Water, once a universal symbol of purity and life, has increasingly become a commercial product driven by branding and profit. The global bottled water industry is now valued at over $300 billion and is projected to grow by more than 5% annually, dominated by corporations such as Nestlé, Coca-Cola and PepsiCo, which bottle and sell what naturally flows from the earth.
Nestlé alone operates more than 70 bottled water brands, including Pure Life and Perrier, extracting billions of litres of groundwater each year. In Pakistan, where more than 20 million people lack access to clean drinking water according to UNICEF, Nestlé draws groundwater from aquifers in Sheikhupura and Bhatti Gate, paying minimal fees while selling bottled water at prices many local residents cannot afford.

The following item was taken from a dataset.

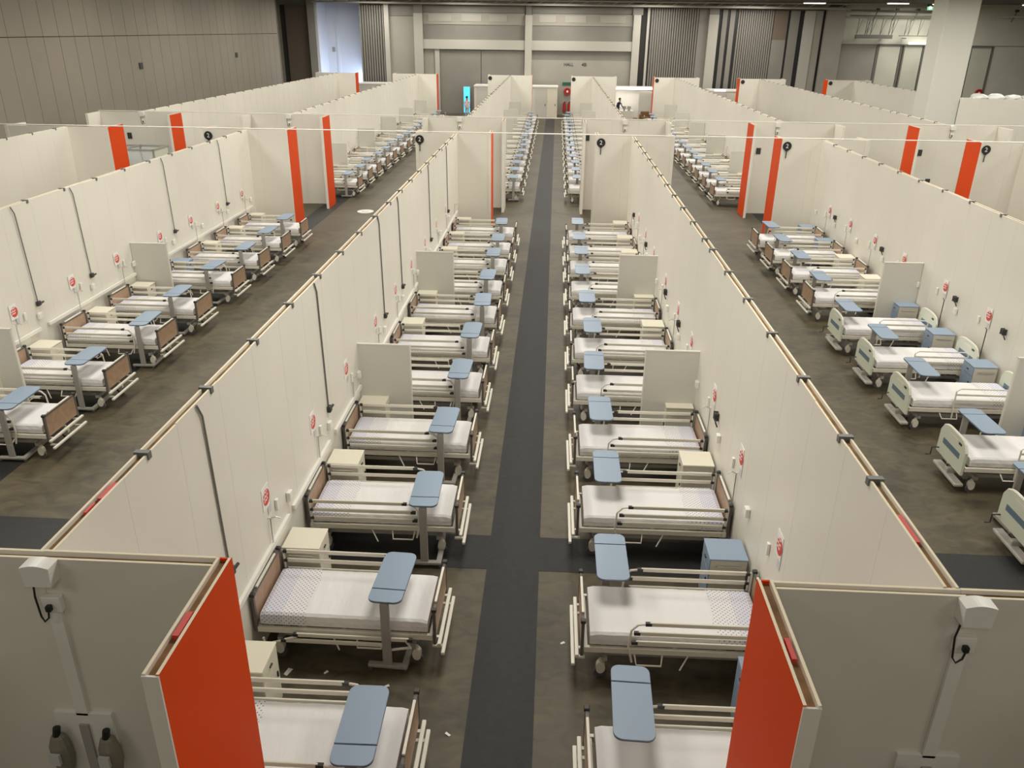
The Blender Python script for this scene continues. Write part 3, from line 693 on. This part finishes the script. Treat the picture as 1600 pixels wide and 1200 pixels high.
# ------------------------------------------------------------------ bed dividers and wall fittings
DIV = MB().box(0, .93, -.022, .022, 0.01, 1.85).mesh('divider_board', M_DIV); DIVE = MB().box(.93, .95, -.026, .026, 0, 1.865).box(0, .95, -.026, .026, 1.85, 1.87).mesh('edge_trim', M_PANEL)
DV = {('A', 'L1'): [13.2, 19.7], ('A', 'R1'): [13.3, 19.82], ('A', 'L2'): [13.42, 19.85], ('A', 'R2'): [13.45, 19.75]}
for bw in ROWS:
    if bw[0] == 'B': bs = ROWS[bw][2]; DV[bw] = [(bs[i]+bs[i+1])/2 for i in (1, 4, 7, 10, 13)]
for bw, ys in DV.items():
    xw, s = ROWS[bw][0], ROWS[bw][1]
    for i, y in enumerate(ys):
        if bw[1][0] == 'R' and bw[0] == 'B': y += .1
        t = thing('bed_divider', 'white bed divider board, %s from front in %s' % (ORD[i], RN[bw]), 'divider', (xw, y, 0), 0 if s > 0 else PI, 'white boards between the beds')
        inst('board', DIV, t); inst('edge_trim', DIVE, t)
# round stickers
def sticker_meshes():
    back = MB().box(-.11, .11, -.003, .003, -.15, .16).mesh('paper', M_PAPER)
    disc = MB().prism(circ(0, .02, .105, 20), -.006, -.003, 'y').mesh('red_disc', M_RED)
    pr = MB()
    for a in (.055, .0, -.05):
        w = .06 if a else .075
        for j in range(4):
            x0 = -w+j*w*.5; pr.box(x0, x0+w*.36, -.0075, -.006, .02+a-.014+.01*(j % 2), .02+a+.012+.01*(j % 2))
    return back, disc, pr.mesh('lettering', M_PAPER), MB().box(.03, .13, -.002, .001, -.26, .02).mesh('strip', M_GPAPER)
STB, STD, STT, STG = sticker_meshes()
BOXS = MB().cbox(-.03, .03, -.035, 0, -.08, .08, .008).mesh('sensor', M_WHITEP)
BOXB = MB().cbox(-.055, .055, -.06, 0, -.06, .07, .01).mesh('socket_box', M_WHITEP)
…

Critics describe this as a silent erosion of dignity rather than just a financial loss.
The impact is increasingly visible on the ground. Communities near extraction sites in Punjab report drying wells and falling water levels. Research by the Pakistan Council of Research in Water Resources shows groundwater tables in some parts of Punjab are declining by one to three feet per year, with unregulated corporate extraction cited as a major contributor.
Despite this, bottled water companies continue to promote themselves as champions of sustainability, sponsoring water-saving campaigns and community projects while continuing large-scale extraction. Environmentalists argue such initiatives amount to token gestures against the scale of depletion.
The issue is compounded by consumer behavior and weak regulation. Governments issue extraction licences at negligible cost, while consumers increasingly turn to bottled water, often perceiving it as safer than tap water. Meanwhile, over 80% of plastic bottles are never recycled, according to UNEP, adding to environmental damage.
Experts argue meaningful solutions must come through stronger regulation, extraction quotas and community control over local water resources. Without political will and public pressure, they warn, treating water as a commodity rather than a basic right risks deepening inequality and threatening long-term sustainability.